Edgar Crutchley died at Lower Hutt on 11 August 2014 aged 96. His legal career culminated in 16 years as a Stipendiary Magistrate based in Christchurch, where he was known for his courtesy and professional demeanour.
Following early retirement for health reasons he continued to give guidance and the benefit of his knowledge and experience to New Zealand’s justices of the peace.
Born in Wanganui on 20 August 1917, Mr Crutchley attended Wanganui Technical College and St Patrick’s College (Silverstream) and began to study law at Victoria University of Wellington.
While at university he was active in amateur dramatics and was a keen swimmer and rower. He won the Butterworths Prize in Roman Law in 1939 but the Second World War intervened before he had completed his degree. He joined the Fourth Reinforcements of the New Zealand Expeditionary Force in September 1940 and served in the Army for four years, attaining the rank of Lance Sergeant.
On his return Mr Crutchley resumed his law studies and graduated LLB in 1947. Shortly after, in 1948, he married Joan Sheehan. The couple were to have six daughters.
Edgar Crutchley began full legal practice in 1949 when he joined the Nelson firm Ralfe, Ralfe and Boyle. He was appointed to the partnership after a few years, with the firm becoming Ralfe, Ralfe and Crutchley (it is now known as Knapps). He focused on litigation and appeared as counsel in 10 cases which were reported in the New Zealand Law Reports.
His standing in the profession was recognised when he was appointed a Stipendiary Magistrate on 14 March 1960 at the relatively young age of 42. He was initially based in Invercargill before moving to Christchurch in 1961.
New Zealand Law Society Canterbury-Westland branch Manager Malcolm Ellis recalls that when he started work at the Christchurch Magistrates’ Court in 1968 Mr Crutchley was senior Magistrate. He says “proper” would be a good way of describing Mr Crutchley’s demeanour on the bench.

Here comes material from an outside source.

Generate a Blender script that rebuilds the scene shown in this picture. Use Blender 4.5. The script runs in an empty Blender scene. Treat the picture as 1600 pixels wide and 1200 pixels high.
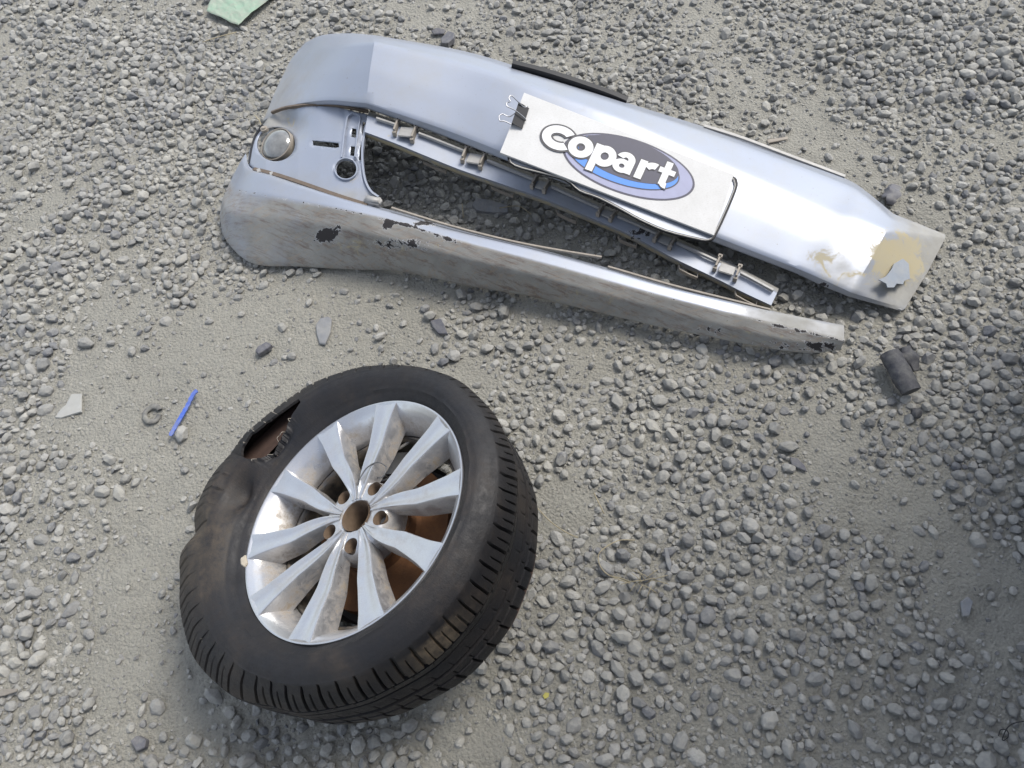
import bpy, bmesh, math, random
import numpy as np
from mathutils import Vector, Matrix

random.seed(7)
rng = np.random.default_rng(11)
S = bpy.context.scene
COL = S.collection

# ------------------------------------------------------------------ camera, sky, sun, exposure
F = 1156.0                                   # focal length in photo pixels (1600 wide)
CAMZ = 1.50
PITCH, ROLL = math.radians(62), math.radians(9)
cd = np.array([0, math.cos(PITCH), -math.sin(PITCH)])
_u0 = np.array([0, math.sin(PITCH), math.cos(PITCH)])
_r0 = np.array([1.0, 0, 0])
cr_ = math.cos(ROLL) * _r0 - math.sin(ROLL) * _u0
cu = math.cos(ROLL) * _u0 + math.sin(ROLL) * _r0
CO = np.array([0, 0, CAMZ])

camd = bpy.data.cameras.new('camera')
cam = bpy.data.objects.new('camera', camd)
COL.objects.link(cam)
camd.sensor_width = 36
camd.lens = 36 * F / 1600
camd.clip_start = 0.02
camd.clip_end = 500
M = Matrix.Identity(4)
for i in range(3):
    M[i][0], M[i][1], M[i][2], M[i][3] = cr_[i], cu[i], -cd[i], CO[i]
cam.matrix_world = M
S.camera = cam

SUN_EL, SUN_AZ = math.radians(55), math.radians(60)      # azimuth measured from +Y towards +X
wd = bpy.data.worlds.new('World')
S.world = wd
wd.use_nodes = True
wn = wd.node_tree
sky = wn.nodes.new('ShaderNodeTexSky')
sky.sky_type = 'NISHITA'
sky.sun_disc = False
sky.sun_elevation = SUN_EL
sky.sun_rotation = SUN_AZ
sky.air_density = 1.0
sky.dust_density = 1.3
sky.ozone_density = 1.5
hs = wn.nodes.new('ShaderNodeHueSaturation')            # thin overcast: the whole sky paler
hs.inputs['Saturation'].default_value = 0.50
wn.links.new(sky.outputs[0], hs.inputs['Color'])
wn.links.new(hs.outputs[0], wn.nodes['Background'].inputs[0])
wn.nodes['Background'].inputs[1].default_value = 0.135

sl = bpy.data.lights.new('sun', 'SUN')
sl.energy = 1.5
sl.angle = math.radians(22)
sl.color = (1.0, 0.95, 0.87)
so = bpy.data.objects.new('sun', sl)
COL.objects.link(so)
sdir = Vector((math.sin(SUN_AZ) * math.cos(SUN_EL), math.cos(SUN_AZ) * math.cos(SUN_EL), math.sin(SUN_EL)))
so.rotation_euler = sdir.to_track_quat('Z', 'Y').to_euler()
so.location = (2, 4, 6)

S.view_settings.view_transform = 'Standard'
S.view_settings.look = 'None'
S.view_settings.exposure = 1.02
S.view_settings.gamma = 1
S.view_settings.use_curve_mapping = False


# ------------------------------------------------------------------ helpers
def ray(px, py):
    return cd + cr_ * ((px - 800) / F) - cu * ((py - 600) / F)


def at(px, py, z=0.0):
    """world point at height z that the photograph shows at this pixel"""
    q = ray(px, py)
    return CO + q * ((z - CAMZ) / q[2])


ZS = 1.0                                    # the bumper lies this low


def atb(px, py, z=0.0): return at(px, py, z * ZS)


def topix(P):
    P = np.asarray(P, float) - CO
    d = P @ cd
    return np.stack([800 + F * (P @ cr_) / d, 600 - F * (P @ cu) / d], -1)


def link(o, parent=None):
    COL.objects.link(o)
    if parent is not None:
        o.parent = parent
    return o


def tag(o, label=None, cat=None, group=None, kind=None):
    if label: o['label'] = label
    if cat: o['category'] = cat
    if group: o['group'] = group
    if kind: o['kind'] = kind
    return o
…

“In those days Friday mornings were adoption days and all the parents would line up in the waiting room with their new baby awaiting the call by the clerk to be escorted through to the Magistrate’s Chambers to meet the Magistrate for a chat before the interim adoption was made,” he says.
“Mr Crutchley once told me that of all the tasks of the Magistrate, this was the most important, and for him personally the most enjoyable. On the bench he was ‘proper’ and without emotion, but on adoption day the real gentleman shone through.”
Mr Crutchley’s daughter Nicola, herself a member of the legal profession, remembers often being approached by older court staff around the country who would ask if they could be remembered to her father.
“They would talk to me about the support and mentoring he had given them,” she says. “He came across as an old fashioned gentleman.”
Ms Crutchley says she was once asked by a staff member of one of the courts if she wanted to know what her father’s nickname was. Knowing from her own experience how direct some of the appellations given to those on the bench could be, she hesitatingly agreed.
“He was known to the staff throughout Christchurch as ‘Daddy’,” she says, finding it an apt and affectionate description of someone who she was always able to turn to for advice and guidance in her own legal career.
“He was a true gentleman. He loved the law, he loved the work. He was always very generous with his time and advice.”
Mr Crutchley was New Zealand’s senior magistrate when he resigned from the bench on 10 May 1977 aged only 59. This was due to ill health. Nicola Crutchley says part of the reason was increasing deafness, and his war service with the artillery had been a major contributing factor.
On his departure from the bench Mr Crutchley found work where he could continue to make a significant input into the profession he loved. He became closely involved with providing judicial training materials and information through the New Zealand Technical Correspondence Institute (now the Open Polytechnic) for Justice of the Peace associations around the country.
As principal tutor for the courses which began in 1977, he was active in the development and delivery of training courses for JPs.
The Royal Federation of New Zealand Justices' Association Inc notes the comments of a Past President on Mr Crutchley's involvement: "He marked my TCI papers for the 15 papers covering the initial and advanced certificates. Always supportive and encouraging in his written comments. A fine servant of and for Justices of the Peace."
His expertise in the procedures of the Magistrates' Courts (which became District Courts in 1980) was also reflected with his collaboration with Herbert Jenner Wily to publish the new eighth edition of Wily and Crutchley's District Courts Practice with Butterworths in 1980 (now District Courts Practice (Civil)).